=== Given data ===

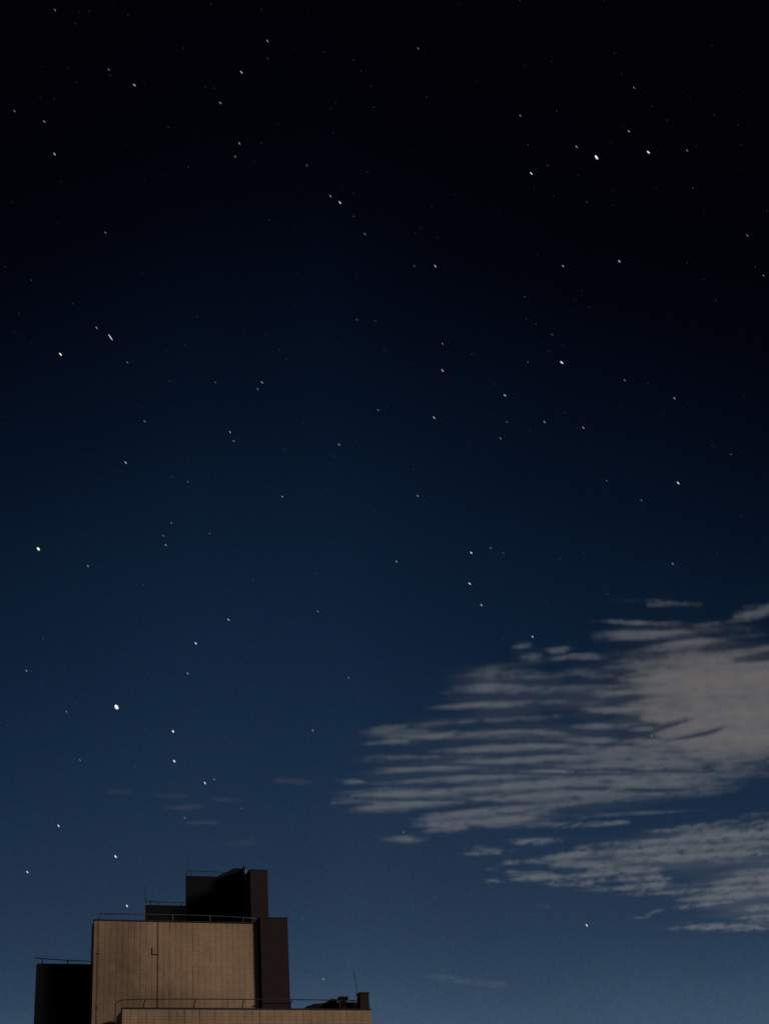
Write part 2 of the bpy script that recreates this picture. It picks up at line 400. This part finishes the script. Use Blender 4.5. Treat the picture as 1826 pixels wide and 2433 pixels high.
def vapour(name, els, lanes=(), dens=0.05, ripple=0.0, rough=1.0, step=0.03, col=(0.85, 0.93, 1.0), lo=0.0, hi=1.5, rip_els=(), calm=(), veil=0.0, tear=700.0, cell=0.42, grain=2.1, holes=0.95, haze=()):
    m = bpy.data.materials.new(name); m.use_nodes = True; m.node_tree.nodes.clear()
    t = NT(m.node_tree); out = t.node('ShaderNodeOutputMaterial')
    pos = t.node('ShaderNodeTexCoord').outputs['Object']
    x, y, z = t.sep(pos)
    flat = t.xyz(x, y, 0.0)
    wv = t.v('SUBTRACT', t.noise(flat, 1 / 300.0, 5, 0.62, True), (0.5, 0.5, 0.5))
    comb = t.m('SUBTRACT', t.noise(t.v('MULTIPLY', flat, (0.12, 1.0, 1.0)), 1 / 120.0, 3, 0.6), 0.5)      # streaks end at uneven lengths
    P = t.v('ADD', flat, t.v('ADD', t.v('MULTIPLY', wv, (260.0, 110.0, 0.0)), t.xyz(t.m('MULTIPLY', comb, tear), 0.0, 0.0)))
    fld = field(t, P, els)
    val = t.m('MINIMUM', t.m('MULTIPLY_ADD', fld, 1.9, 0.0), 1.0)
    n1 = t.m('SUBTRACT', t.noise(t.v('MULTIPLY', flat, (0.8, 1.0, 1.0)), 1 / 105.0, 8, 0.70), 0.5)
    n2 = t.m('SUBTRACT', t.noise(t.v('MULTIPLY', flat, (0.30, 1.0, 1.0)), 1 / 300.0, 4, 0.6), 0.5)
    val = t.m('ADD', val, t.m('MULTIPLY', n1, grain * rough))
    val = t.m('ADD', val, t.m('MULTIPLY', n2, 1.2 * rough))
    pit = t.ss(t.noise(t.v('MULTIPLY', flat, (cell, 1.0, 1.0)), 1 / 62.0, 5, 0.62), 0.50, 0.68)
    if calm:
        still = t.ss(field(t, P, calm), -0.25, 0.6)
        pit = t.m('MULTIPLY', pit, t.m('SUBTRACT', 1.0, still))
    val = t.m('SUBTRACT', val, t.m('MULTIPLY', pit, holes * rough))
    if ripple:
        ph = t.m('MULTIPLY_ADD', t.noise(t.v('MULTIPLY', flat, (0.35, 1.0, 1.0)), 1 / 700.0, 2, 0.5), 5.0, t.m('MULTIPLY', y, 2 * math.pi / 200.0))
        rp = t.m('MULTIPLY', t.m('SUBTRACT', t.m('SINE', ph), 0.25), ripple)
        msk = t.m('MAXIMUM', t.m('MINIMUM', t.m('MULTIPLY', field(t, flat, rip_els), 2.0), 1.0), 0.0)
        val = t.m('ADD', val, t.m('MULTIPLY', rp, msk))
    if lanes:
        PL = t.v('ADD', flat, t.v('MULTIPLY', wv, (300.0, 75.0, 0.0)))
        ln = t.m('MAXIMUM', t.m('MULTIPLY_ADD', field(t, PL, lanes), 1.3, 0.6), 0.0)
        val = t.m('SUBTRACT', val, t.m('MINIMUM', ln, 1.25))
    core = t.m('MULTIPLY', t.ss(val, lo, hi), t.ss(fld, -0.18, 0.2))
    if veil:      # thin vapour that fills the gaps between the ripples
        thin = t.m('MULTIPLY_ADD', n2, 1.9, t.m('MINIMUM', t.m('MULTIPLY', field(t, P, haze) if haze else fld, 1.6), 0.8))
        core = t.m('ADD', core, t.m('MULTIPLY', t.ss(thin, -0.1, 0.9), veil))
    prof = t.m('MAXIMUM', t.m('SUBTRACT', 1.0, t.m('POWER', t.m('DIVIDE', t.m('SUBTRACT', z, LAYER), THICK / 2), 2.0)), 0.0)
    d = t.m('MULTIPLY', t.m('MULTIPLY', core, prof), dens)
    tone = (*col, 1)
    if calm:      # deep part of the bank is thicker; warm city light put into its tone
        d = t.m('MULTIPLY', d, t.m('MULTIPLY_ADD', still, 0.42, 0.62))
        tone = t.mix(still, tone, (1.0, 0.985, 0.98, 1))
    pv = t.node('ShaderNodeVolumePrincipled')
    t.put(pv.inputs['Color'], tone)
    t.put(pv.inputs['Density'], d)
    t.l.new(pv.outputs[0], out.inputs['Volume'])
    m.cycles.volume_step_rate = step
    return m
def slab(name, outline, mat):
    """closed body of the layer over an outline"""
    pts = [lay(*p) for p in outline]
    c = sum(pts, Vector((0, 0))) / len(pts)
    bm = bmesh.new()
    A = [bm.verts.new((p.x, p.y, LAYER - THICK / 2)) for p in pts]
    Bv = [bm.verts.new((p.x, p.y, LAYER + THICK / 2)) for p in pts]
    f0 = bm.faces.new(A); f1 = bm.faces.new(Bv)
    n = len(pts)
    for i in range(n): bm.faces.new((A[i], Bv[i], Bv[(i + 1) % n], A[(i + 1) % n]))
    bmesh.ops.triangulate(bm, faces=[f0, f1])
    return link(name, mesh_of(bm, name), mat)

big = [(1200, 872, 280, 24, -0.04, 0.65), (900, 905, 200, 16, 0.0, 0.5), (980, 440, 250, 115, 0.0, 0.8), (640, 875, 270, 52), (1500, 480, 560, 275), (900, 700, 740, 190), (700, 420, 270, 112), (330, 800, 290, 62), (470, 895, 140, 50),
       (310, 955, 90, 22, 0.0, 0.6), (340, 575, 185, 45), (1200, 200, 240, 22, -0.03), (1380, 235, 260, 38, -0.06), (880, 258, 75, 14),
       (960, 285, 130, 13, -0.05), (1570, 125, 210, 26, -0.25), (1250, 85, 170, 9, 0.08, 0.75), (720, 245, 75, 9, 0.0, 0.8), (760, 285, 90, 22, 0.0, 0.6),
       (1150, 155, 120, 9, 0.05), (90, 745, 70, 9)]
lanes = [(880, 375, 180, 17, 0.0), (820, 434, 340, 16, -0.01), (690, 490, 190, 18, -0.06), (1010, 500, 200, 19, 0.16), (720, 540, 190, 11, 0.02), (1010, 562, 220, 14, 0.08),
         (1240, 550, 120, 13, -0.3), (720, 598, 330, 9, 0.02), (1390, 570, 80, 8, -0.25), (600, 640, 320, 8, 0.0), (440, 682, 250, 9, 0.0), (760, 715, 420, 6, 0.0),
         (300, 760, 200, 8, 0.0), (330, 810, 260, 6, 0.03), (1080, 700, 300, 6, 0.02), (1250, 830, 300, 20, -0.05), 
         (1200, 775, 90, 8, 0.0), (1000, 770, 60, 7, 0.0), (1560, 230, 150, 18, -0.1), (1640, 280, 120, 20, -0.15), (1200, 235, 190, 8, -0.12), (900, 315, 180, 9, -0.05)]
rips = [(560, 640, 620, 300), (1000, 480, 260, 130)]
els = [ellipse(K, *e) for e in big]; lns = [ellipse(K, e[0], e[1], e[2] * 1.12, e[3] * 0.86, *e[4:]) for e in lanes]; rpe = [ellipse(K, *e) for e in rips]
M_BANK = vapour('bank_vapour', els, lns, 0.021, 0.55, 0.95, grain=1.8, holes=0.9, lo=-0.10, hi=1.75, rip_els=rpe, calm=[ellipse(K, 1580, 450, 560, 230)], veil=0.12)
outl = [(0, 735), (60, 690), (120, 600), (150, 530), (300, 490), (380, 400), (430, 300), (600, 220), (760, 215), (960, 170), (1020, 120), (1080, 60), (1420, 55),
        (1480, 75), (1640, 40), (2050, -40), (2200, 250), (2150, 760), (1700, 800), (1420, 850), (1000, 875), (800, 930), (560, 975), (400, 1000), (200, 985), (190, 900), (60, 860), (20, 790)]
tag(slab('cloud_bank', [K(*p) for p in outl], M_BANK), 'largest cloud, big grey-brown rippled bank with ragged left tips at right', 'cloud', 'clouds')
low = [(1350, 905, 300, 26, -0.12, 0.6), (1600, 860, 260, 26, -0.1, 0.45), (800, 965, 140, 16, 0.0, 0.6), (850, 1090, 170, 36), (1180, 1080, 100, 30), (930, 1010, 130, 26, -0.2), (1450, 1000, 420, 50, -0.1), (1480, 1180, 200, 34, -0.15), (560, 1010, 60, 12), (700, 1060, 60, 30), (1400, 975, 520, 72, -0.10), (1010, 1070, 300, 48, 0.06), (620, 1000, 125, 24, 0.0, 0.6), (1250, 1110, 95, 48), (1640, 1130, 300, 62, -0.15), (1520, 1280, 280, 22, 0.0, 0.8),
       (1700, 1215, 200, 60, -0.1), (1080, 900, 260, 24, 0.0, 0.6), (1150, 1130, 330, 40, 0.08, 0.8), (1600, 1120, 330, 60, -0.1), (1800, 960, 320, 110), (1215, 1232, 95, 8, -0.3, 0.6), (650, 1112, 55, 10, 0.0, 0.5), (830, 1205, 60, 6, 0.1, 0.4)]
lane2 = [(1400, 1085, 95, 34, 0.0), (1130, 945, 160, 13, 0.0), (1420, 868, 420, 20, -0.16), (1500, 1240, 220, 9, -0.1), (1080, 1120, 50, 14), (900, 1075, 60, 14), (1600, 1190, 200, 8, -0.12), (760, 1060, 110, 12)]
M_LOW = vapour('low_vapour', [ellipse(K, *e) for e in low], [ellipse(K, *e) for e in lane2], 0.0138, 0.3, 1.25, lo=-0.05, hi=1.8, veil=0.16, tear=260.0, cell=0.7, grain=2.4, haze=[ellipse(K, 1350, 1010, 520, 105, -0.08), ellipse(K, 1700, 1140, 380, 150)], rip_els=[ellipse(K, 1300, 1080, 700, 300)])
outl = [(470, 1010), (560, 975), (700, 945), (850, 900), (1000, 880), (1420, 855), (1700, 805), (2150, 765), (2300, 1000), (2250, 1340), (1560, 1335), (1230, 1300),
        (1080, 1260), (780, 1230), (560, 1150), (560, 1090), (480, 1040)]
tag(slab('cloud_bank', [K(*p) for p in outl], M_LOW), 'lower patchy blue-grey cloud with a hole, hanging below the largest cloud', 'cloud', 'clouds')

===

• Exercise details
Collect, from the material above, every line containing the word "part".

• The completed task
Write part 2 of the bpy script that recreates this picture. It picks up at line 400. This part finishes the script. Use Blender 4.5. Treat the picture as 1826 pixels wide and 2433 pixels high.
    if calm:      # deep part of the bank is thicker; warm city light put into its tone